#### Stored data

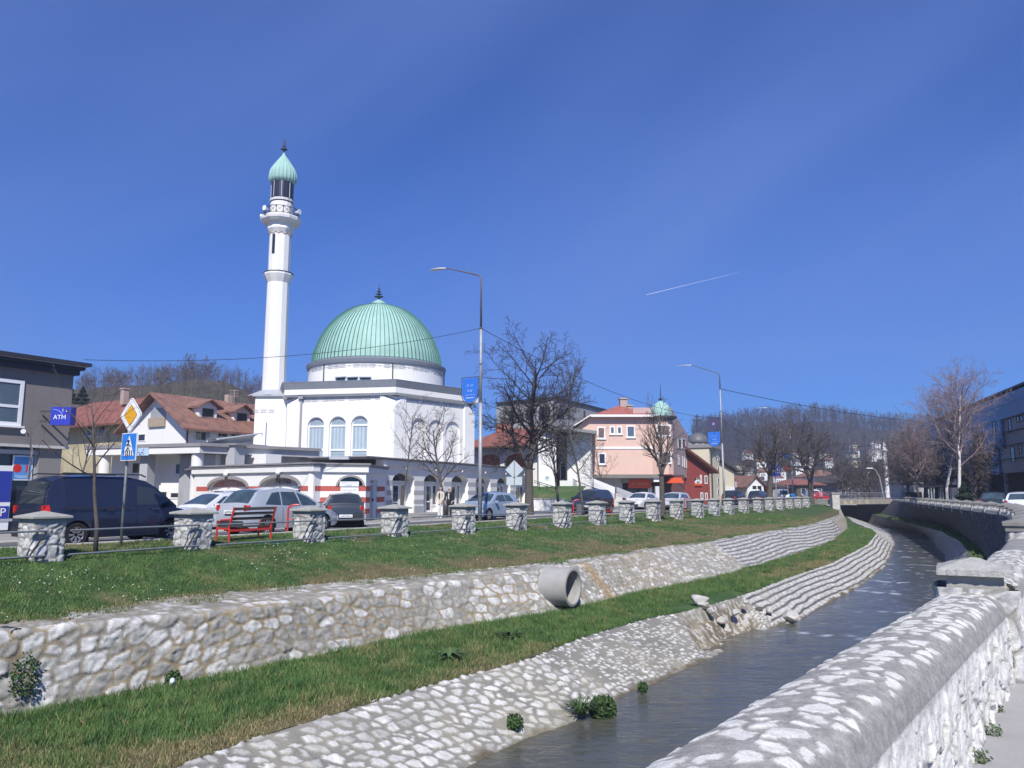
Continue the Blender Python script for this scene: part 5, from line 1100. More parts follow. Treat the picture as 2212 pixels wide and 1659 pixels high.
# ================================================================== right hand group of buildings
M_PINK = M('pink_render', (.70, .49, .40), .88, var=.05, scale=.6, bump=.1, bscale=30, streak=.12)
M_PINKSH = M('pink_shaded_render', (.50, .37, .34), .9, var=.1, scale=.8, streak=.3)  # greyer copy of the pink; the street side's shade is in its colour
M_CREAM = M('cream_render', (.66, .60, .44), .9, var=.06, streak=.2)
M_REDW = M('dark_red_render', (.30, .065, .055), .9, var=.08, scale=.7, streak=.15)
M_SAGE = M('sage_grey_render', (.36, .37, .32), .9, var=.08, streak=.2)
M_ORNG = M('orange_plastic', (.72, .10, .03), .4, var=.1)
M_BRICK = M('brick_wall', (.40, .16, .10), .9, var=.3, scale=9, bump=.4, bscale=30)
M_GREYC = M('grey_facade', (.36, .36, .35), .85, var=.05, streak=.2)
def pink_building():
    Y = 80.; p0, p1 = pt(1277, Y), pt(1414, Y); f = Fac(p0, p1); zs = f.hit(*Z3(1300, 1167))[1]; zt = f.hit(*Z3(1200, 716))[1]
    t = thing('pink_house', 'pink three storey house with red hipped roof and green domed corner turret', 'house', (*((p0 + p1) / 2), 0)); L_ = f.L
    tw = Fac(pt(1414, Y - .8), pt(1461, Y - .8)); q0, q1 = tw.p0, tw.p1; e = q1 + np.array([0, 1.4]); bk = pt(1490, Y + 15)
    a_l, z_l = f.hit(*Z3(890, 800)); 
    m = MB(); poly = [p0, p1, p1 + (0, 9), p0 + (0, 9)]; m.prism([tuple(p) for p in poly], zs, zt)
    # lean-to gable part on the left with sloping top
    m.add([f.P(a_l, zs, 0), f.P(0, zs, 0), f.P(0, zt, 0), f.P(a_l, z_l, 0), f.P(a_l, zs, -8), f.P(0, zs, -8), f.P(0, zt, -8), f.P(a_l, z_l, -8)], [(0, 1, 2, 3), (4, 5, 6, 7), (0, 3, 7, 4), (3, 2, 6, 7)]); m.build('wall', M_PINK, t)
    # street side wing
    g = Fac(e, bk); z2 = g.hit(*Z3(1700, 700))[1]; z3 = g.hit(*Z3(1775, 872))[1]; zb1 = zs - .1; m = MB(); c = np.array([-4, 0])
    m.add([(*e, zb1), (*bk, zb1), (*bk, z3), (*e, z2), (*(e + c), zb1), (*(bk + c), zb1), (*(bk + c), z3), (*(e + c), z2)], [(0, 1, 2, 3), (4, 5, 6, 7), (3, 2, 6, 7), (0, 1, 5, 4), (1, 2, 6, 5), (0, 3, 7, 4)]); m.build('side_wing', M_PINKSH, t)
    for b in ((1682, 880, 1708, 970), (1714, 880, 1740, 975), (1683, 1015, 1695, 1095), (1716, 1025, 1728, 1110), (1733, 1032, 1745, 1118), (1750, 1036, 1762, 1122)): pwin(g, t, *Z3(b[0], b[1]), *Z3(b[2], b[3]), gm=M_SHUT if b[1] < 900 else M_GLASS, fw=.12)
    # turret: half octagon bay
    ztt = tw.hit(*Z3(1580, 718))[1]; w = tw.L; c = tw.P(w / 2, 0, -w * .55); r = w / 2 * 1.04; m = MB(); m.lathe([(r, zs + .0), (r, ztt)], (c[0], c[1], 0), 8, R(22.5)); m.build('turret', M_PINKSH if 0 else M_PINK, t)
    m = MB(); m.lathe([(r + .05, ztt - .3), (r + .5, ztt - .05), (r + .5, ztt + .12), (r * .9, ztt + .2)], (c[0], c[1], 0), 8, R(22.5)); m.build('turret_cornice', M_DARKM, t)
    zd = at(*Z3(1580, 590), c[1])[2]; H = zd - ztt; rd = 80 / 3.615 / 1678 * c[1]
    m = MB(); m.lathe([(rd, ztt + .1), (rd * 1.02, ztt + .25 * H), (rd * .93, ztt + .48 * H), (rd * .74, ztt + .7 * H), (rd * .45, ztt + .87 * H), (rd * .15, ztt + .96 * H), (.05, zd)], (c[0], c[1], 0), 24, flute=lambda k, i: .03 * (k % 2)); dm = m.build('turret_dome', M_COPPER, t)
    m = MB(); m.tube([(c[0], c[1], zd - .2), (c[0], c[1], zd + 1.7)], [.07, .02], 6); m.lathe([(.05, zd), (.3, zd + .12), (.05, zd + .3)], (c[0], c[1], 0), 8); m.build('finial', M_DARKM, dm)
    fo = tw.shift(.0); oc = Fac((c[0] - r * math.sin(R(22.5)), c[1] - r * math.cos(R(22.5))), (c[0] + r * math.sin(R(22.5)), c[1] - r * math.cos(R(22.5))))
    for y0, y1 in ((778, 870), (988, 1085)): z1_ = oc.hit(*Z3(1535, y0))[1]; z0_ = oc.hit(*Z3(1535, y1))[1]; window(oc, t, oc.L / 2 - .75, oc.L / 2 + .75, z0_, z1_, fm=M_FRAME, gm=M_SHUT, fw=.14)
    for b in ((1052, 795, 1115, 890), (1150, 790, 1190, 855), (1205, 790, 1246, 855), (1280, 785, 1348, 880), (1060, 998, 1120, 1090)): pwin(f, t, *Z3(b[0], b[1]), *Z3(b[2], b[3]), fm=M_FRAME, gm=M_SHUT if b[0] in (1052,) else (M_GLASS if b[0] != 1060 else M_GLASSD), fw=.13, sill=True)
    a_, z_ = f.hit(*Z3(1200, 960)); m = MB(); f.box(m, a_l, L_, z_ - .12, z_ + .12, -.05, .07); m.build('string_course', M_FRAME, t)
    # roof
    zr = at(*Z3(1235, 628), Y + 4)[2]; o = .6; P_ = lambda a, d, z: f.P(a, z, -d); m = MB(); zo = zt + .02
    zl = zt + (z_l - zt)
    v = [P_(-o * .2, -o, zo), P_(L_ + o, -o, zo), P_(L_ + o, 9, zo), P_(-o * .2, 9, zo), P_(L_ * .55, 4, zr), P_(L_ * .62, 5, zr)]
    m.add(v, [(0, 1, 5, 4), (1, 2, 5), (2, 3, 4, 5), (3, 0, 4), (0, 1, 2, 3)]); rf = m.build('roof', M_TILEP, t)
    m = MB(); v = [P_(a_l - .5, -o, z_l - .1), P_(0, -o, zo), P_(0, 8.4, zo), P_(a_l - .5, 8.4, z_l - .1)]; m.add(v + [p + np.array([0, 0, .2]) for p in v], [(0, 1, 2, 3), (4, 5, 6, 7), (0, 1, 5, 4), (3, 0, 4, 7)]); m.build('lower_roof', M_TILEP, t)
    m = MB(); m.bar(P_(a_l - .6, -o - .03, z_l - .05), P_(0, -o - .03, zo + .08), .24, .12); f.box(m, 0, L_ + o, zo - .1, zo + .14, o + .0, o + .1); m.build('eaves_board', M_FRAME, t)
    for x, y, w_, h_ in ((1257, 640, .8, 2.2), (1302, 665, .6, 1.4), (1415, 690, .7, 1.3)): p = at(*Z3(x, y), Y + 4); m = MB(); m.box((p[0], p[1], p[2] - .3), (w_, .8, h_)); m.box((p[0], p[1], p[2] + h_ / 2 - .22), (w_ + .2, 1, .14)); m.build('chimney', M('chimney_render', (.42, .33, .28)), rf)
    # ground floor: recessed shopfront under the overhang
    m = MB(); h = f.shift(-1.2); aa = f.hit(*Z3(1260, 1200))[0]; h.box(m, a_l + 1, aa, 0, zs, -3, 0); m.build('stone_wall', M('pale_stone_blocks', (.55, .54, .52), .9, var=.18, scale=1.5, bump=.3), t)
    m = MB(); h.box(m, aa, L_ + 3.5, 0, zs, -3, -.6); m.build('shopfront', M('shop_dark_red', (.10, .045, .045), .6, var=.3, scale=1), t)
    m = MB(); f.box(m, a_l, L_ + .5, zs - .38, zs - .003, -6, .35); m.build('soffit_band', M('soffit_grey', (.20, .19, .17), .9), t)
    z1_ = h.hit(*Z3(1400, 1200))[1]; m = MB(); h.box(m, aa - .1, L_ - .2, z1_ - .45, z1_ + .25, 0, .12)
    c_ = h.hit(*Z3(1380, 1200))[0]; panel(m, h, arch_pts(c_ - 1.7, c_ + 1.7, z1_ - .4, z1_ + .2, z1_ + .75), [], .25, .1, .25); m.build('awning_board', M_SAGE, t)
    m = MB(); panel(m, h, arch_pts(c_ - 1.2, c_ + 1.2, z1_ - 1.0, z1_ - .3, z1_ - .05), [], .34, .1, .1); oa = m.build('orange_sign', M_ORNG, t); strokes('lettering', h, c_ - .8, c_ + .8, z1_ - .5, .2, .36, M_FRAME, oa, 9, (), .06)
    for a_, b_ in ((c_ - 1.3, c_ - .05), (c_ + .05, c_ + 1.3)): window(h.shift(-.5), t, a_, b_, .1, z1_ - 1.0, fm=M_DARKM, gm=M_GLASSD)
    x0, zz0 = h.hit(*Z3(1447, 1260)); x1, zz1 = h.hit(*Z3(1482, 1330)); window(h, t, x0, x1, zz1, zz0, gm=M_GLASSD, fw=.22)
    k0, _ = h.hit(*Z3(1495, 1300)); k1, _ = h.hit(*Z3(1555, 1300)); m = MB(); h.box(m, k0, k1, 0, zs - 1.2, 0, .9); m.build('pier', M('pale_tiles', (.60, .60, .60), .8, var=.08), t)
    ka, kz = h.hit(*Z3(1512, 1200)); m = MB(); h.box(m, ka - .5, ka + .5, kz - .35, kz + .35, .9, 1.35); m.build('air_conditioner', M_FRAME, t)
    # orange corner canopy
    s_ = at(*Z3(1675, 1215), Y - 1); m = MB(); m.add([(s_[0] - .9, s_[1], s_[2] - .25), (s_[0] + .6, s_[1], s_[2] - .25), (s_[0] + .5, s_[1], s_[2] + .3), (s_[0] - .35, s_[1], s_[2] + .3), (s_[0] - .9, s_[1] + 1.2, s_[2] - .25), (s_[0] + 1.2, s_[1] + 1.8, s_[2] - .15), (s_[0] + .5, s_[1] + 1.2, s_[2] + .3), (s_[0] - .35, s_[1] + 1.2, s_[2] + .3)], [(0, 1, 2, 3), (1, 5, 6, 2), (0, 3, 7, 4), (0, 1, 5, 4), (3, 2, 6, 7), (4, 5, 6, 7)]); m.build('orange_awning', M_ORNG, t)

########

The exercise. Say how many lines of the data include the string "part". Nothing other than the number should be given.

Solution below. 2